2. "We are the only ones who give birth to men."
Queen Gorgo was Leonidas's
wife, and ruler of domestic Sparta. The Spartans often equated childbirth with
going into battle, and revered and respected women and the process of
childbirth which they underwent. When Gorgo was asked why only Spartan women
could rule over men, she replied with the above quote.
3. "If."
Around 350 B.C., King
Philip of Macedonia had been busy conquering much of Greece. After setting up a
few strongholds in Greece, he began to threaten Sparta. He sent a message to
the Spartans: "If I win this war, you will
be slaves forever.” The Spartans replied by sending a message of their
own. One simple word: "If." Philip, although he invaded most of
Greece, never touched Sparta.
4. "Neither."
A little while after King
Philip's previous letter to the Spartans, and following an increase in his
newly conquered Grecian territory, he decided to try Sparta again. He sent
a letter asking whether the current Spartan king would rather him enter as a
friend or foe into Spartan territory. The reply was, again, a single
word: "Neither." They were fiercely defensive of their home,
even in the face of Philip's growing empire.
5. "Molon Labe."
Possibly the most well
known Spartan phrase was spoken by King Leonidas in 480 B.C. According to the historical text “Apophthegmata
Laconica," Leonidas's army of Grecians, led by his famous 300 Spartan
warriors, met the Persian King Xerxe's army, which outnumbered his own 200 to
1, at Thermopylae.
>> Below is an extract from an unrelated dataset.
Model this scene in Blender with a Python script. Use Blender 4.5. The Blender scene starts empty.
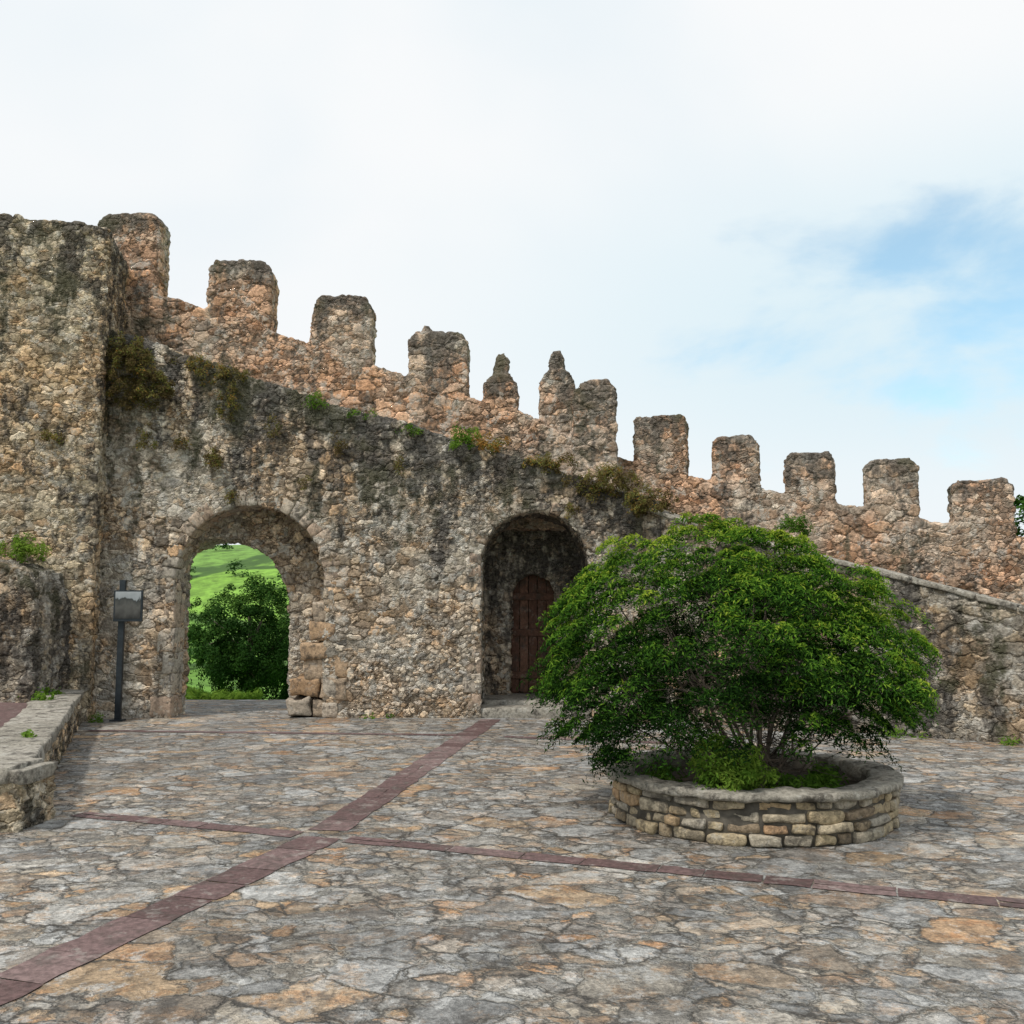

When Xerxes wrote Leonidas to hand over his weapons, he
responded with "Molon Labe." The phrase roughly translates to
"Come and take them." Leonidas died in the battle at Thermopylae, but
all of Greece continued on together and drove back Xerxe's army.
Plutarch's “Apophthegmata Laconica," in addition to recording the famous sayings of Greek and Spartan men, holds these conversations of Leonidas's pertaining to the Battle at Thermopylae:
"When someone said, 'Leonidas, are you here to take such a hazardous risk with so few men against so many?' he said, 'If you men think that I rely on numbers, then all Greece is not sufficient, for it is but a small fraction of their numbers; but if on men's valour, then this number will do.'...
When someone said, 'Because of the arrows of
the barbarians it is impossible to see the sun,' he said, 'Won't it be nice,
then, if we shall have shade in which to fight them?'...
He bade his soldiers eat their breakfast as if
they were to eat their dinner in the other world."